Esto no fue obstáculo para que, tres generaciones más tarde, Enrique enarbolara el estandarte de los Lancaster y permitiera así el triunfo de la Rosa Roja. Pero inmediatamente se unió a una Rosa Blanca, Isabel de York, hija del difunto rey Eduardo IV: de esta manera su familia recibía sangre verdaderamente real.
La Casa de York tenía también otros representantes, pero pronto fueron a dar con sus huesos en la Torre de Londres. Varios aventureros se presentaron como herederos legítimos y lograron bastantes seguidores. Uno de ellos, llamado Simnel, se habría salido con la suya si no hubiera sido vencido y hecho preso tras una batalla en la que perecieron seis mil hombres. En señal de desprecio, fue destinado a trabajar en las cocinas.
Otro consiguió que le reconocieran en las cortes extranjeras, trató de desembarcar con sus hombres y mereció el honor de la pena capital.
Este clima de inseguridad explica en cierto modo cómo pudo instaurarse un régimen de tiranía, favorecido en parte por la situación del reino. En aquel país de tres a cuatro millones de habitantes, sólo en la batalla de Towton (1460) habían muerto veintiocho mil soldados, y fueron numerosas las batallas con un número semejante de bajas. Se habían confiscado las tierras comunales y se había obligado a sus propietarios a trasladarse a las ciudades, donde se convertirían en una especie de subproletariado miserable. Mientras tanto, feroces bandas asolaban los campos. Los soldados, a su vez, se comportaban como bandidos. Los agobiantes impuestos ocasionaban revueltas. Vencidos tras una de estas insurrecciones, los habitantes de Cornualles habían sido reducidos a la esclavitud.
La Iglesia y el Parlamento no tenían la menor fuerza. Las antiguas instituciones, aunque se mantenían en pie, carecían de su prestigio tradicional.
Esta anarquía, el deterioro de un feudalismo esquilmado, la fatiga general y el agotamiento de los partidos coincidían con la aparición del espíritu nacionalista entre los pueblos, la aspiración a un Estado fuerte, unido, personificado en un solo hombre. Había llegado la hora de los monarcas.

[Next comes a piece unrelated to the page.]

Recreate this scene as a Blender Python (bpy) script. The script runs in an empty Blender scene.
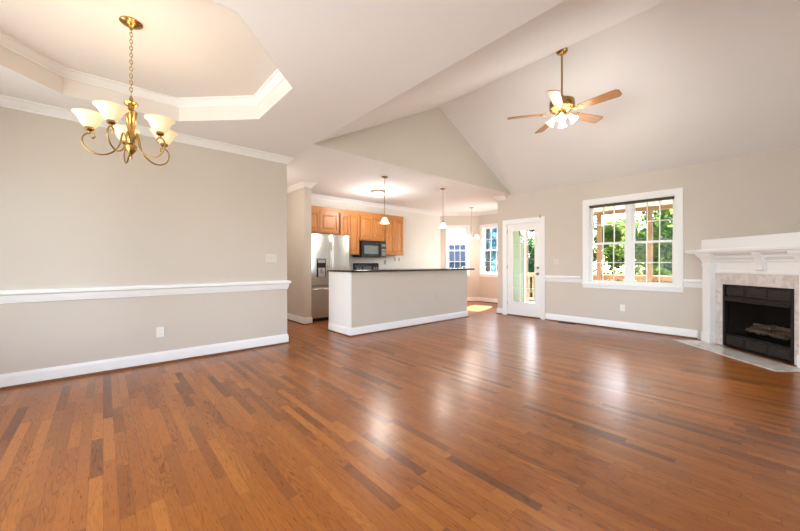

Luis XI lo había experimentado ya en Francia. Fernando de Aragón emprendía en España una obra centralizadora semejante. Se ha dicho que, tras los dos príncipes citados, Enrique VII fue el tercer «rey mago» del Renacimiento. Y es indudable que se parecía mucho a ellos.
Este usurpador estaba en consonancia con el nuevo modelo de los fundadores de naciones. Preparando el camino de sus sucesores, reuniría los primeros elementos de la base de granito en que se apoyaría la Inglaterra moderna. Más que a un león se parecía a un felino implacable, de uñas afiladas, dispuesto a lanzarse sobre su presa y a abandonarla de inmediato si la situación lo aconsejaba. Déspota solitario como Luis XI, urdía como él innumerables intrigas y, como él, tenía el don de saber combinar la astucia y la violencia frente a la hostilidad armada de sus adversarios. Esto le permitió adquirir un poder dictatorial que sólo su dinastía pudo ejercer en Inglaterra. Lo utilizó sin contemplaciones. Según el embajador veneciano Quirini, «no fue detestado, pero tampoco amado por su pueblo».
Había comprendido que en aquella nueva época el arma absoluta era el dinero. Además, renunció sistemáticamente a buscar en la guerra una gloria azarosa y puso todo su poder al servicio de su codicia.